Fluorinated boron nitride nanosheet enhanced ultrathin and conductive polymer electrolyte for high‐rate solid‐state lithium metal batteries

• Published in: Interdisciplinary materials (Print) Vol. 2; no. 5; pp. 789 - 799
• Main Authors: Wang, Linjun, Shi, Haodong, Xie, Yingpeng, Wu, Zhong‐Shuai
• Format: Journal Article
• Language: English
• Published: Wuhan John Wiley & Sons, Inc 01.09.2023; Wiley
• Subjects: Addition polymerization; Boron nitride; Conducting polymers; Conductivity; Electrodes; Electrolytes; Flexibility; Fluorides; fluorinated boron nitride; Fluorination; high energy density; high rate; Interface stability; Ion currents; Ion transport; Lithium; Lithium batteries; lithium metal batteries; Lithium oxides; Manufacturability; Molten salt electrolytes; Nanosheets; Polyethylene oxide; Polymers; Solid electrolytes; solid‐state electrolyte; Spectrum analysis; Surface stability; Temperature; Tensile strength; Thickness
• ISSN: 2767-4401; 2767-441X
• DOI: 10.1002/idm2.12121

Polyethylene oxide (PEO)‐based polymer solid electrolytes (PSE) have been pursued for the next‐generation extremely safe and high‐energy‐density lithium metal batteries due to their exceptional flexibility, manufacturability, and lightweight nature.

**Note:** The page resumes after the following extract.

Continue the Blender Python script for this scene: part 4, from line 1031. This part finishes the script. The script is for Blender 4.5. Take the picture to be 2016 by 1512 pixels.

However, the practical application of PEO‐PSE has been hindered by low ionic conductivity, limited lithium‐ion transfer number (tLi+), and inferior stability with lithium metal. Herein, an ultrathin composite solid‐state electrolyte (CSSE) film with a thickness of 20 μm, incorporating uniformly dispersed two‐dimensional fluorinated boron nitride (F‐BN) nanosheet fillers (F‐BN CSSE) is fabricated via a solution‐casting process. The integration of F‐BN effectively reduces the crystallinity of the PEO polymer matrix, creating additional channels that facilitate lithium‐ion transport. Moreover, the presence of F‐BN promotes an inorganic phase‐dominated electrolyte interface film dominated by LiF, Li2O, and Li3N on the lithium anode surface, greatly enhancing the stability of the electrode‐electrolyte interface. Consequently, the F‐BN CSSE exhibits a high ionic conductivity of 0.11 mS cm−1 at 30°C, high tLi+ of 0.56, and large electrochemical window of 4.78 V, and demonstrates stable lithium plating/striping behavior with a voltage of 20 mV for 640 h, effectively mitigating the formation of lithium dendrites. When coupled with LiFePO4, the as‐assembled LiFePO4|F‐BN CSSE|Li solid‐state battery achieves a high capacity of 142 mAh g−1 with an impressive retention rate of 82.4% after 500 cycles at 5 C. Furthermore, even at an ultrahigh rate of 50 C, a capacity of 37 mAh g−1 is achieved. This study provides a novel and reliable strategy for the design of advanced solid‐state electrolytes for high‐rate and long‐life lithium metal batteries. Two‐dimensional fluorinated boron nitride nanosheets are incorporated into polyethylene oxide‐based polymer solid electrolytes to fabricate ultrathin conductive composite solid‐state electrolyte film for high‐rate solid‐state lithium metal batteries. This study represents a reliable strategy for advanced solid‐state electrolytes for high‐performance lithium metal batteries.